«Perché ti dispiace così tanto?» chiedevo incalzante a questa e a quell’altra persona. Non si trattava di sminuire un dispiacere di tipo luttuoso, ma piuttosto di sondarne le cause. Un modo, in fondo, per chiedere pure a me stessa: perché ti dovrebbe dispiacere anche solo un poco?

La risposta che ho ricevuto in modo più ricorrente è stata: «Perché da che io ho ricordi è sempre esistita», o anche: «Perché tra quelle che ho conosciuto è la cosa che è durata di più».

In tempi di morte del rito osservare un funerale lungo tredici ore è quasi straniante. Il 19 settembre, chi fosse in possesso di uno schermo acceso sa che - per tutto il giorno - è stato possibile proseguire con le attività della vita quotidiana e la certezza, ripassando davanti a quello schermo, di ritrovare una qualche espressione del feretro della regina Elisabetta.

Ancor più straniante è stata forse l’attesa di quel momento, perché in un certo senso si è trattato di un funerale durato undici giorni. Ne hanno parlato anche le persone più disinteressate e, se non ne hanno parlato, almeno per un attimo ci hanno senz’altro pensato.

Il giorno in cui è stata diramata la notizia della morte della regina internet è inevitabilmente esploso.

Osservavo con curiosità e un filo di inquietudine le espressioni di cordoglio che esondavano dai feed. L’inquietudine era data dalla tenerezza.

Messaggi, prodotti da utenti che non erano né parenti né sudditi della casa reale britannica, venivano non di rado accompagnati dall’utilizzo simil-famigliare di diminutivi del nome Elizabeth. Perché colpisce così la morte, pacifica e circondata dall’affetto e/o dall’astio dei suoi cari, di una regina molto anziana e legata a tutt’altro territorio?

Perché colpisce tanto da far levare i lamenti di chi ha esclamato che con lei finiva il Novecento, che pareva impossibile, che sembrava eterna, che sarebbe stato bello averla per sempre qui, con i suoi completi tanto impeccabili quanto aggressivi con la retina da un punto di vista cromatico?

A questi interrogativi può forse rispondere un’ulteriore domanda: che cosa può lasciarci di buono (oltre al fatto di essere stati testimoni di un evento di portata storica) l’aver assistito a una cerimonia funebre macroscopica in tempi di allontanamento dalla morte e abbandono del rito?

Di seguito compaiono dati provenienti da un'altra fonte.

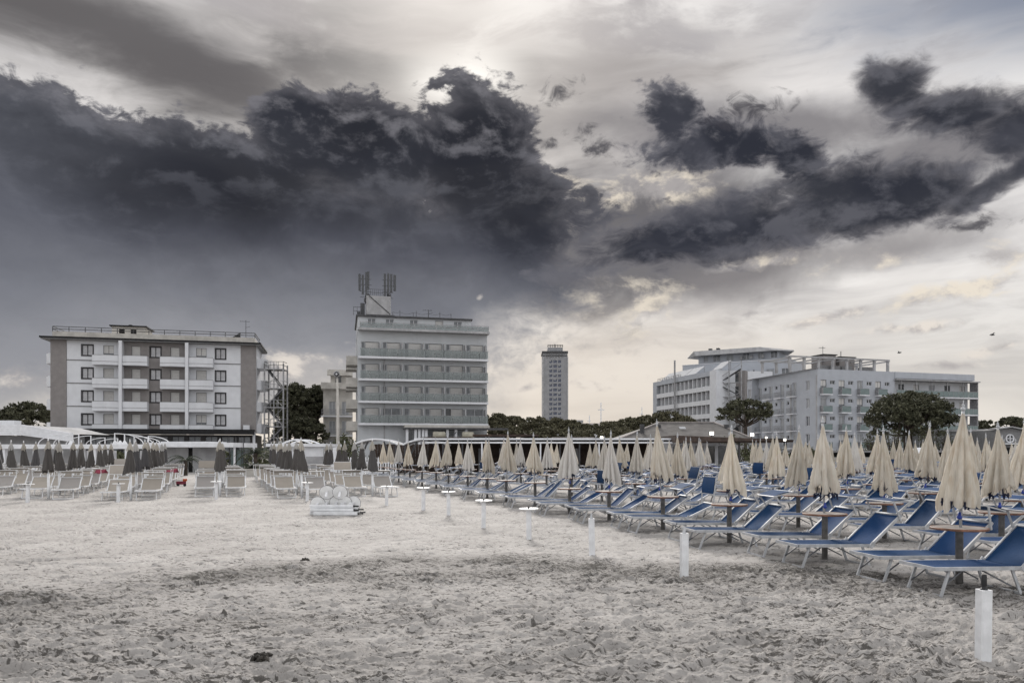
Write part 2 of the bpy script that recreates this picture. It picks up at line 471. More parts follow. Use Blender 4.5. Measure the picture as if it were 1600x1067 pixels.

Molly Darlington/Pool Photo via AP

Come sappiamo – o piuttosto come dovremmo sapere – la morte è un affare che riguarda tutti. Ma la tendenza a scordare questo particolare è sempre in agguato, e una vita molto lunga e molto esposta da un punto di vista mediatico può diventare inconsapevole icona di eternità.

Se nel sentire di molti la regina Elisabetta incarnava l’infinito, la sua morte ha per forza di cose corrisposto al tradimento di un’ideale (in altre parole: se non muore mai lei, forse non muoio mai anch’io). Tuttavia esiste il rito e attraverso il rito portiamo a compimento il saluto.

Mentre ci avviamo a completare una separazione definitiva al tempo stesso guadagniamo del tempo tecnico, un piccolo bonus che permetta di credere per un attimo che non sia ancora finita, che siamo ancora tutti lì presenti nel bene e nel male.

Così come la lunghissima vita della regina Elisabetta si è stagliata sullo sfondo delle vite di milioni di persone che per lei hanno provato sentimenti di affetto, rabbia o indifferenza, allo stesso modo la lunghissima preparazione delle sue esequie e la messa in scena del rito stesso hanno creato un coinvolgimento di massa per ore e giornate.

Dopo i molti ruoli che ha ricoperto in vita, a Elisabetta è capitato di interpretare anche quello di metafora dell’illusione di eternità e accettazione della finitezza.